Posted: October 30, 2008

After numerous glitches with the software onboard Hubble, the world’s favourite space telescope is finally back online, and celebrates by capturing the perfect image.

Arp 147 lies in the constellation of Cetus, over 400 million light years away. This picture was assembled from WFPC2 images taken with three separate filters. The blue, visible-light, and infrared filters are represented by the colours blue, green, and red, respectively. Image: NASA, ESA, and M. Livio (STScI).

The Wide Field Planetary Camera 2 (WFPC2) captured this chance alignment of two galaxies that spell out the number ’10’. Together the interacting galaxies are known as Arp 147. The left-hand galaxy, the ‘1’, appears nearly edge on in our line of sight, and is relatively undisturbed apart from a smooth ring of starlight. The right-hand galaxy, representing the ‘0’, forms a ring of clumpy but intense star formation.

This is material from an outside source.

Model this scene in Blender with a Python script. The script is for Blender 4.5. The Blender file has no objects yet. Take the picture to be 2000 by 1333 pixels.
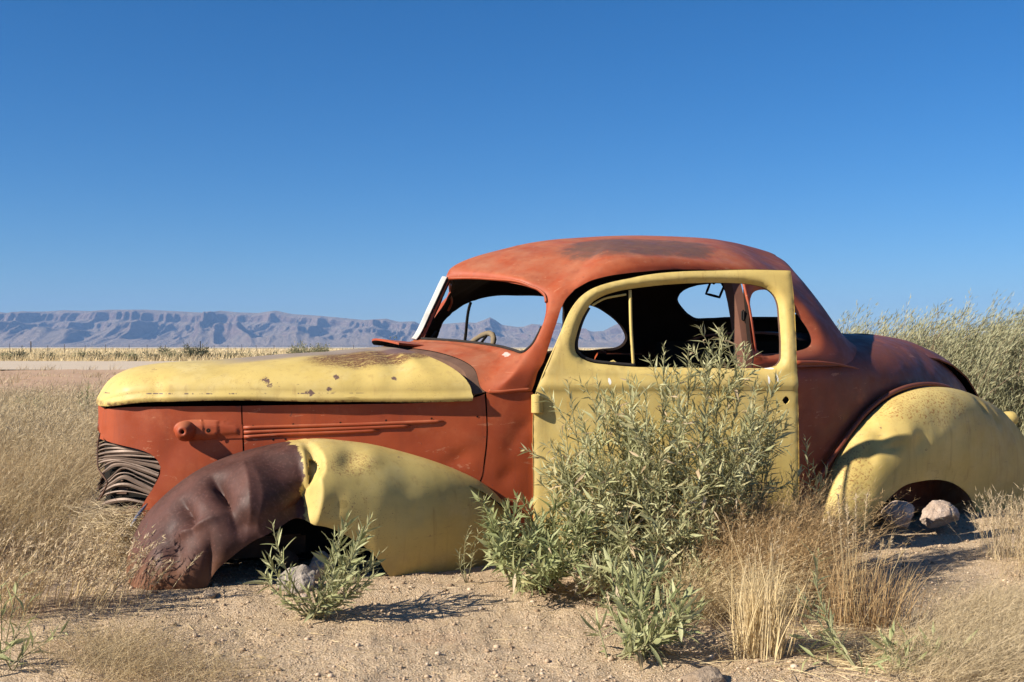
# Derelict vintage coupe in a desert plain - procedural Blender scene
import bpy, bmesh, math, random
import numpy as np
from mathutils import Vector, Matrix, noise
from mathutils.geometry import delaunay_2d_cdt
R_ = math.radians
rng = np.random.default_rng(7)
random.seed(7)
scene = bpy.context.scene
COL = scene.collection
# ------------------------------------------------------------ camera
FOC, EYE = 2100.0, 0.87            # focal length for a 2000 px wide frame, eye height in metres
cam_d = bpy.data.cameras.new("camera")
cam = bpy.data.objects.new("camera", cam_d)
COL.objects.link(cam)
cam.location = (0, 0, EYE)
cam.rotation_euler = (R_(90), 0, 0)
cam_d.sensor_width = 36
cam_d.lens = 36 * FOC / 2000
cam_d.shift_y = 11.5 / 2000
cam_d.clip_start = 0.05
cam_d.clip_end = 60000
scene.camera = cam
# ------------------------------------------------------------ sky and sun
SUN_AZ, SUN_EL = 25.0, 32.0        # azimuth: degrees from -X towards the viewer (-Y)
world = bpy.data.worlds.new("World")
scene.world = world
world.use_nodes = True
wt = world.node_tree
wt.nodes.clear()
sky = wt.nodes.new("ShaderNodeTexSky")
sky.sky_type = 'NISHITA'
sky.sun_disc = False
sky.sun_elevation = R_(SUN_EL)
sky.sun_rotation = R_(-119.5)
sky.altitude = 0
sky.air_density = 0.95
sky.dust_density = 0.0
sky.ozone_density = 10.0
bg = wt.nodes.new("ShaderNodeBackground")
bg.inputs[1].default_value = 0.060
wo = wt.nodes.new("ShaderNodeOutputWorld")
hsv = wt.nodes.new("ShaderNodeHueSaturation")
hsv.inputs['Saturation'].default_value = 1.16
hsv.inputs['Hue'].default_value = 0.500
wt.links.new(sky.outputs[0], hsv.inputs['Color'])
wt.links.new(hsv.outputs[0], bg.inputs[0])
wt.links.new(bg.outputs[0], wo.inputs[0])
sun_d = bpy.data.lights.new("sun", 'SUN')
sun_d.energy = 5.0
sun_d.angle = R_(0.53)
sun_d.color = (1.0, 0.92, 0.79)
sun = bpy.data.objects.new("sun", sun_d)
COL.objects.link(sun)
to_sun = Vector((-math.cos(R_(SUN_AZ)) * math.cos(R_(SUN_EL)), -math.sin(R_(SUN_AZ)) * math.cos(R_(SUN_EL)), math.sin(R_(SUN_EL))))
sun.rotation_euler = to_sun.to_track_quat('Z', 'Y').to_euler()
sun.location = (-6, -4, 6)
vs_ = scene.view_settings
vs_.view_transform = 'Standard'
vs_.look = 'None'
vs_.exposure = 0.85
vs_.gamma = 1
vs_.use_curve_mapping = False
scene.cycles.use_denoising = True
scene.cycles.max_bounces = 6
scene.cycles.diffuse_bounces = 3
scene.cycles.glossy_bounces = 2
scene.cycles.transmission_bounces = 3
scene.cycles.volume_bounces = 0
scene.cycles.transparent_max_bounces = 4
scene.cycles.caustics_reflective = False
scene.cycles.caustics_refractive = False
scene.cycles.sample_clamp_indirect = 4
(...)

Astronomers speculate that the blue ring was created after the redder looking galaxy plunged through a galaxy on the right. The colliding galaxies would have created a powerful density wave that would have swept out the material into an expanding ring, stimulating star formation. The dusty reddish knot at the lower left of the blue ring probably marks the location of the original nucleus of the galaxy that was hit.

The galaxy pair was photographed on 27-28 October, demonstrating that Hubble is once again functioning as normal. Later today, NASA representatives will discuss the status of the upcoming repair mission, which was set back to early 2009 following technical problems with Hubble in the days before the mission was originally due to go ahead.